[start]
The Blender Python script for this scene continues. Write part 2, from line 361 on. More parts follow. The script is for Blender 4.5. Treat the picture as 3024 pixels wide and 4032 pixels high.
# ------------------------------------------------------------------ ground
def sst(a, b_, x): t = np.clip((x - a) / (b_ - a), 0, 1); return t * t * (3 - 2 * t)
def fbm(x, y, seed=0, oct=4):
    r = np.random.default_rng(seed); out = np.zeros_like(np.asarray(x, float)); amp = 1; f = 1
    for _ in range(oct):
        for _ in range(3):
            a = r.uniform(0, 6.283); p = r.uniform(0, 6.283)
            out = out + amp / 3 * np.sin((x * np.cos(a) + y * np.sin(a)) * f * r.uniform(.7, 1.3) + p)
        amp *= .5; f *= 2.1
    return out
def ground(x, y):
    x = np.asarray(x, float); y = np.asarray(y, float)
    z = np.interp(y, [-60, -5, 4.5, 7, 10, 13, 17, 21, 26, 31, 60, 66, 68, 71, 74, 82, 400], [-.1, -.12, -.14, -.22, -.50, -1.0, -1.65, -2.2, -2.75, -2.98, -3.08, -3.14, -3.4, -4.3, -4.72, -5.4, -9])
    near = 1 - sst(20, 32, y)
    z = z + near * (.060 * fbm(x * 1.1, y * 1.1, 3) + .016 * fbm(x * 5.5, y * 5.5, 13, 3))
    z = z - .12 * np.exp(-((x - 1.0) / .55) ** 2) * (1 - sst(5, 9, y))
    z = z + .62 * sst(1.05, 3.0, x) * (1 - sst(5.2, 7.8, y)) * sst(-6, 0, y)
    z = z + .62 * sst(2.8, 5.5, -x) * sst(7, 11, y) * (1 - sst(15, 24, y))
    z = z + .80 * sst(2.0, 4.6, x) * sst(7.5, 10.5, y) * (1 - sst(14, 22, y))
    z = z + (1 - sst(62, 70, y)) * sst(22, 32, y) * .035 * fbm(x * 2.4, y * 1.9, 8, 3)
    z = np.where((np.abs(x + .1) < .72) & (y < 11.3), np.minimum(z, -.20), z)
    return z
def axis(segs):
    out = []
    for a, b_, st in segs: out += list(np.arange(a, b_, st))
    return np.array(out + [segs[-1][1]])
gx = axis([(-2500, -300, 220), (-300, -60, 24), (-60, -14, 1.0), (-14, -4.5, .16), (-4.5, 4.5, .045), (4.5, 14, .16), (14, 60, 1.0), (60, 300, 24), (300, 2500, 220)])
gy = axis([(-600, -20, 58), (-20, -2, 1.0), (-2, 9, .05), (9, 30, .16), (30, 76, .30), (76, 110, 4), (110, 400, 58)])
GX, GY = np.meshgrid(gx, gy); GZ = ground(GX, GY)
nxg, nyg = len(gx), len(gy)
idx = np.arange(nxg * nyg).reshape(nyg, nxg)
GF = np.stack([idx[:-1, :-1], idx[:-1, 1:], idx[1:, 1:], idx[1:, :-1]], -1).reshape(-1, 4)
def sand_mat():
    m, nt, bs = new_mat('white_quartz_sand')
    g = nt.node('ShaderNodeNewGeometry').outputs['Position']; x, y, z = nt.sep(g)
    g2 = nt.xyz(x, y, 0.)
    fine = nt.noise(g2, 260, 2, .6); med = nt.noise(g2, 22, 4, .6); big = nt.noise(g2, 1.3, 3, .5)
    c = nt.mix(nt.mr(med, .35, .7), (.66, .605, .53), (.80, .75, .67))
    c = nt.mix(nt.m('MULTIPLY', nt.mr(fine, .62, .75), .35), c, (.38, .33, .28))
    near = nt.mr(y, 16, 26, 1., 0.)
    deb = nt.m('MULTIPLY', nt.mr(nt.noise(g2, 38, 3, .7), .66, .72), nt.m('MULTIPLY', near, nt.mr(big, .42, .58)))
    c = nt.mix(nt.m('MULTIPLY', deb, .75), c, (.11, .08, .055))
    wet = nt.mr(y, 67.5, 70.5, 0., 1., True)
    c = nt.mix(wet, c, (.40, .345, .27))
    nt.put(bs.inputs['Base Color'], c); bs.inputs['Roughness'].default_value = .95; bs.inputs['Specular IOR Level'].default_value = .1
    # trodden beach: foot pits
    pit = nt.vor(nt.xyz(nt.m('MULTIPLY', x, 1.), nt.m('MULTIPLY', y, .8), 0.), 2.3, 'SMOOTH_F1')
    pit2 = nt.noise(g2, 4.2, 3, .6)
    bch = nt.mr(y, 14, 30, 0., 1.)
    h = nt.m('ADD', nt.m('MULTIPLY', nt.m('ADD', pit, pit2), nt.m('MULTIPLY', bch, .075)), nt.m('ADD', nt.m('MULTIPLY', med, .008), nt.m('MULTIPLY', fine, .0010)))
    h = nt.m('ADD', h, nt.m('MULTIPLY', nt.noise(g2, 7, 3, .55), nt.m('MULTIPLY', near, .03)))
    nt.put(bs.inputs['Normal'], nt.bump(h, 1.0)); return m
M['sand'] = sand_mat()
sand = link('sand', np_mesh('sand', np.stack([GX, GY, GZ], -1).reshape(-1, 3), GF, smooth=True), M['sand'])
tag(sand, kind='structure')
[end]
- **To be done**: Copy all of the material word for word.

- **Result below**:
The Blender Python script for this scene continues. Write part 2, from line 361 on. More parts follow. The script is for Blender 4.5. Treat the picture as 3024 pixels wide and 4032 pixels high.
# ------------------------------------------------------------------ ground
def sst(a, b_, x): t = np.clip((x - a) / (b_ - a), 0, 1); return t * t * (3 - 2 * t)
def fbm(x, y, seed=0, oct=4):
    r = np.random.default_rng(seed); out = np.zeros_like(np.asarray(x, float)); amp = 1; f = 1
    for _ in range(oct):
        for _ in range(3):
            a = r.uniform(0, 6.283); p = r.uniform(0, 6.283)
            out = out + amp / 3 * np.sin((x * np.cos(a) + y * np.sin(a)) * f * r.uniform(.7, 1.3) + p)
        amp *= .5; f *= 2.1
    return out
def ground(x, y):
    x = np.asarray(x, float); y = np.asarray(y, float)
    z = np.interp(y, [-60, -5, 4.5, 7, 10, 13, 17, 21, 26, 31, 60, 66, 68, 71, 74, 82, 400], [-.1, -.12, -.14, -.22, -.50, -1.0, -1.65, -2.2, -2.75, -2.98, -3.08, -3.14, -3.4, -4.3, -4.72, -5.4, -9])
    near = 1 - sst(20, 32, y)
    z = z + near * (.060 * fbm(x * 1.1, y * 1.1, 3) + .016 * fbm(x * 5.5, y * 5.5, 13, 3))
    z = z - .12 * np.exp(-((x - 1.0) / .55) ** 2) * (1 - sst(5, 9, y))
    z = z + .62 * sst(1.05, 3.0, x) * (1 - sst(5.2, 7.8, y)) * sst(-6, 0, y)
    z = z + .62 * sst(2.8, 5.5, -x) * sst(7, 11, y) * (1 - sst(15, 24, y))
    z = z + .80 * sst(2.0, 4.6, x) * sst(7.5, 10.5, y) * (1 - sst(14, 22, y))
    z = z + (1 - sst(62, 70, y)) * sst(22, 32, y) * .035 * fbm(x * 2.4, y * 1.9, 8, 3)
    z = np.where((np.abs(x + .1) < .72) & (y < 11.3), np.minimum(z, -.20), z)
    return z
def axis(segs):
    out = []
    for a, b_, st in segs: out += list(np.arange(a, b_, st))
    return np.array(out + [segs[-1][1]])
gx = axis([(-2500, -300, 220), (-300, -60, 24), (-60, -14, 1.0), (-14, -4.5, .16), (-4.5, 4.5, .045), (4.5, 14, .16), (14, 60, 1.0), (60, 300, 24), (300, 2500, 220)])
gy = axis([(-600, -20, 58), (-20, -2, 1.0), (-2, 9, .05), (9, 30, .16), (30, 76, .30), (76, 110, 4), (110, 400, 58)])
GX, GY = np.meshgrid(gx, gy); GZ = ground(GX, GY)
nxg, nyg = len(gx), len(gy)
idx = np.arange(nxg * nyg).reshape(nyg, nxg)
GF = np.stack([idx[:-1, :-1], idx[:-1, 1:], idx[1:, 1:], idx[1:, :-1]], -1).reshape(-1, 4)
def sand_mat():
    m, nt, bs = new_mat('white_quartz_sand')
    g = nt.node('ShaderNodeNewGeometry').outputs['Position']; x, y, z = nt.sep(g)
    g2 = nt.xyz(x, y, 0.)
    fine = nt.noise(g2, 260, 2, .6); med = nt.noise(g2, 22, 4, .6); big = nt.noise(g2, 1.3, 3, .5)
    c = nt.mix(nt.mr(med, .35, .7), (.66, .605, .53), (.80, .75, .67))
    c = nt.mix(nt.m('MULTIPLY', nt.mr(fine, .62, .75), .35), c, (.38, .33, .28))
    near = nt.mr(y, 16, 26, 1., 0.)
    deb = nt.m('MULTIPLY', nt.mr(nt.noise(g2, 38, 3, .7), .66, .72), nt.m('MULTIPLY', near, nt.mr(big, .42, .58)))
    c = nt.mix(nt.m('MULTIPLY', deb, .75), c, (.11, .08, .055))
    wet = nt.mr(y, 67.5, 70.5, 0., 1., True)
    c = nt.mix(wet, c, (.40, .345, .27))
    nt.put(bs.inputs['Base Color'], c); bs.inputs['Roughness'].default_value = .95; bs.inputs['Specular IOR Level'].default_value = .1
    # trodden beach: foot pits
    pit = nt.vor(nt.xyz(nt.m('MULTIPLY', x, 1.), nt.m('MULTIPLY', y, .8), 0.), 2.3, 'SMOOTH_F1')
    pit2 = nt.noise(g2, 4.2, 3, .6)
    bch = nt.mr(y, 14, 30, 0., 1.)
    h = nt.m('ADD', nt.m('MULTIPLY', nt.m('ADD', pit, pit2), nt.m('MULTIPLY', bch, .075)), nt.m('ADD', nt.m('MULTIPLY', med, .008), nt.m('MULTIPLY', fine, .0010)))
    h = nt.m('ADD', h, nt.m('MULTIPLY', nt.noise(g2, 7, 3, .55), nt.m('MULTIPLY', near, .03)))
    nt.put(bs.inputs['Normal'], nt.bump(h, 1.0)); return m
M['sand'] = sand_mat()
sand = link('sand', np_mesh('sand', np.stack([GX, GY, GZ], -1).reshape(-1, 3), GF, smooth=True), M['sand'])
tag(sand, kind='structure')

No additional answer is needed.